Pull out of the data below the stretch of lines bounded by the one containing "Build this scene" and the one containing "from mathutils import Vector, Matrix, noise as", both bounds included, unchanged.

═════ Records provided ═════

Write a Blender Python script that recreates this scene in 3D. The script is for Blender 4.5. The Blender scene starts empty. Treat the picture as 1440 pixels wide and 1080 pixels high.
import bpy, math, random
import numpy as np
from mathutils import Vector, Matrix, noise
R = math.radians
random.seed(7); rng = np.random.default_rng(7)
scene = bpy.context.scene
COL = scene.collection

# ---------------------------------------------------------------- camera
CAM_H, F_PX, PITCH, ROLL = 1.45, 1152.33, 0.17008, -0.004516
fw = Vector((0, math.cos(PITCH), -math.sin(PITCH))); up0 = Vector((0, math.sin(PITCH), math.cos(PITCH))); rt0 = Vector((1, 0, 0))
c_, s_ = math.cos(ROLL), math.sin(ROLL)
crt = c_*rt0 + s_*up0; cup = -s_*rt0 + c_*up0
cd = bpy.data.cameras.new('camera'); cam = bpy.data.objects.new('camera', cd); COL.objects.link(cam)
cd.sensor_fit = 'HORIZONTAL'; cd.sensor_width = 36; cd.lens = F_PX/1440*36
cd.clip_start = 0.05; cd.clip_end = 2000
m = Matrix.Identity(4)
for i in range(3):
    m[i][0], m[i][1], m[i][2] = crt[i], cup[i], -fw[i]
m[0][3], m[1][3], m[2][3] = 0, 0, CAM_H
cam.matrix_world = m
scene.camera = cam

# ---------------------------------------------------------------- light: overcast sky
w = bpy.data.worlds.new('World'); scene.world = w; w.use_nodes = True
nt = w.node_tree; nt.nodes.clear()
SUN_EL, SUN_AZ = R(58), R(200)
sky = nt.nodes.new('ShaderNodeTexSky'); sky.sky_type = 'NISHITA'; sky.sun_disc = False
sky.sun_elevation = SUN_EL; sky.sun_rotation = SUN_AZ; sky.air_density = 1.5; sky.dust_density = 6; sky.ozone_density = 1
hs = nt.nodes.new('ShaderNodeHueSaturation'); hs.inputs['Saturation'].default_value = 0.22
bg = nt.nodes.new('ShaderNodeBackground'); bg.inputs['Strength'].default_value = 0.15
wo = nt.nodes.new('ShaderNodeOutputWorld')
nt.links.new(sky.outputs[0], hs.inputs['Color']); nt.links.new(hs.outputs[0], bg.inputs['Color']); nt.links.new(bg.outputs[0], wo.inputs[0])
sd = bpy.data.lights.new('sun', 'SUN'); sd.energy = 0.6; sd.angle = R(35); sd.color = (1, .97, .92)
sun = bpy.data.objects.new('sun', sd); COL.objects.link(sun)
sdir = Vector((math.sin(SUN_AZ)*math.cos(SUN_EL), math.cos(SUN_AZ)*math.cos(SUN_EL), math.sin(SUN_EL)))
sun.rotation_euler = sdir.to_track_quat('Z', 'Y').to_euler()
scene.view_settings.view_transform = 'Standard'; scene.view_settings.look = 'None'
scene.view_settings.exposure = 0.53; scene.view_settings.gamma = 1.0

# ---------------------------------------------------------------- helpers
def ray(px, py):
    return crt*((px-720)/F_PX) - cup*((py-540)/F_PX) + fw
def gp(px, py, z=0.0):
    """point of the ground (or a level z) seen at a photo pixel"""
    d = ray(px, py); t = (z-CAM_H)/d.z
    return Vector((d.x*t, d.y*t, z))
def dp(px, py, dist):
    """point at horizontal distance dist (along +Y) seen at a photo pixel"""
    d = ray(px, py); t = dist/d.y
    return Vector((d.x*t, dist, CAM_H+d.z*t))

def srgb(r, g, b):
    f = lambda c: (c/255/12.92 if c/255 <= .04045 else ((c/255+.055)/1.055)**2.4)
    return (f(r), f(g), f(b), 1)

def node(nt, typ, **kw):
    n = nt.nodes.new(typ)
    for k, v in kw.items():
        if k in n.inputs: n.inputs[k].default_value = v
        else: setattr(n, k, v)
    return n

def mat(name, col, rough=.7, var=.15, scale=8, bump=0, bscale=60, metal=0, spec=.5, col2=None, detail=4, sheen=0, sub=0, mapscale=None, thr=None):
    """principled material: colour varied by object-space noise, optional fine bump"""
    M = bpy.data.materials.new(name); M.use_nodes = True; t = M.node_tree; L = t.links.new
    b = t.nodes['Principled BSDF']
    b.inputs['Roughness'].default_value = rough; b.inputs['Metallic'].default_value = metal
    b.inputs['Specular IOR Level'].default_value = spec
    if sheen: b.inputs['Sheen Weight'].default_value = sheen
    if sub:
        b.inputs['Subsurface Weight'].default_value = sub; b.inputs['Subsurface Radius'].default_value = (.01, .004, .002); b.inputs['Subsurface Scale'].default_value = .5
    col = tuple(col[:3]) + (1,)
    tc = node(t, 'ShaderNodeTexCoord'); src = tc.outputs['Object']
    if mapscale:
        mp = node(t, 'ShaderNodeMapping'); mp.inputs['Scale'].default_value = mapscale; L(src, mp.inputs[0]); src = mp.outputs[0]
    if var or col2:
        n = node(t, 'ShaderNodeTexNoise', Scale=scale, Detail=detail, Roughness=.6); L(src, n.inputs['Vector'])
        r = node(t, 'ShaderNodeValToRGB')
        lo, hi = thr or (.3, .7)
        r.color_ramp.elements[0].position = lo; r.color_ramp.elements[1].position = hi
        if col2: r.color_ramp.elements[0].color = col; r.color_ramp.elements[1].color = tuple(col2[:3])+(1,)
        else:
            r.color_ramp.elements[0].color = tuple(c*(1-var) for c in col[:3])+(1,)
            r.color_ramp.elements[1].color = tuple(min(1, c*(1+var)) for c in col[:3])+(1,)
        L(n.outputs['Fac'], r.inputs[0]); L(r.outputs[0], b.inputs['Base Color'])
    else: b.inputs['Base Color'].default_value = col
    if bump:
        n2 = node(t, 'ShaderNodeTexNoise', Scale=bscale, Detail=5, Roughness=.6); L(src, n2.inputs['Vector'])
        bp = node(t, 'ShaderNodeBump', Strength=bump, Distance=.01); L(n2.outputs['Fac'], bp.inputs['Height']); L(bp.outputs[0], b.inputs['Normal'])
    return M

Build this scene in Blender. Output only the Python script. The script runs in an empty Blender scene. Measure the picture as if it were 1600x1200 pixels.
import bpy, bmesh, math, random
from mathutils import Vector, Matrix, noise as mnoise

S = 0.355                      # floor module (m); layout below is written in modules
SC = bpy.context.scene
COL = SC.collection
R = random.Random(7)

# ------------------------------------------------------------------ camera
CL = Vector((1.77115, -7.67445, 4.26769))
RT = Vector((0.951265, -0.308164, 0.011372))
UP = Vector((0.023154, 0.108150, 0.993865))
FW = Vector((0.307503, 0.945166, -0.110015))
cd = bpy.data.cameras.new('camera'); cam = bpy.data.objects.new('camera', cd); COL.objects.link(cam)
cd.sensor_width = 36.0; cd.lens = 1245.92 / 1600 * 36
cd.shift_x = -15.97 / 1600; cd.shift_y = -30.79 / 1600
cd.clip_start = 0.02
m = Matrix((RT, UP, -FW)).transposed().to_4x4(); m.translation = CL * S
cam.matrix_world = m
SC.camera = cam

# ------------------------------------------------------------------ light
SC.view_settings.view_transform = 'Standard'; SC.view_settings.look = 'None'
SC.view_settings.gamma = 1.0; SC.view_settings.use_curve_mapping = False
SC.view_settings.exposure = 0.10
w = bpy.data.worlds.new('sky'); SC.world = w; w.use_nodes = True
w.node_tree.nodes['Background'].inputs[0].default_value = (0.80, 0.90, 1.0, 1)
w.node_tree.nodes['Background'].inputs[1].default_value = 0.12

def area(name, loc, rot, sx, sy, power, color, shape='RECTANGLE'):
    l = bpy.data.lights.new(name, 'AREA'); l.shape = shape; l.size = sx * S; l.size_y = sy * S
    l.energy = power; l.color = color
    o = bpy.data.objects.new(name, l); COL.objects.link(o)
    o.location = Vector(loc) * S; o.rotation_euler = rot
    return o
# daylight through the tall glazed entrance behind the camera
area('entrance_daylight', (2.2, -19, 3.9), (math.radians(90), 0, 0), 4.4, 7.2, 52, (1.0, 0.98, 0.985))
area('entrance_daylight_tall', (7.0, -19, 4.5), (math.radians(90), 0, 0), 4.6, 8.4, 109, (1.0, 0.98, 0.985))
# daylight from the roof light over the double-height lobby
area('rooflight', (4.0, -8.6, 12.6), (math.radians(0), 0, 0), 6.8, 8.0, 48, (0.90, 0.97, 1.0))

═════

__Complete answer__:
Build this scene in Blender. Output only the Python script. The script runs in an empty Blender scene. Measure the picture as if it were 1600x1200 pixels.
import bpy, bmesh, math, random
from mathutils import Vector, Matrix, noise as mnoise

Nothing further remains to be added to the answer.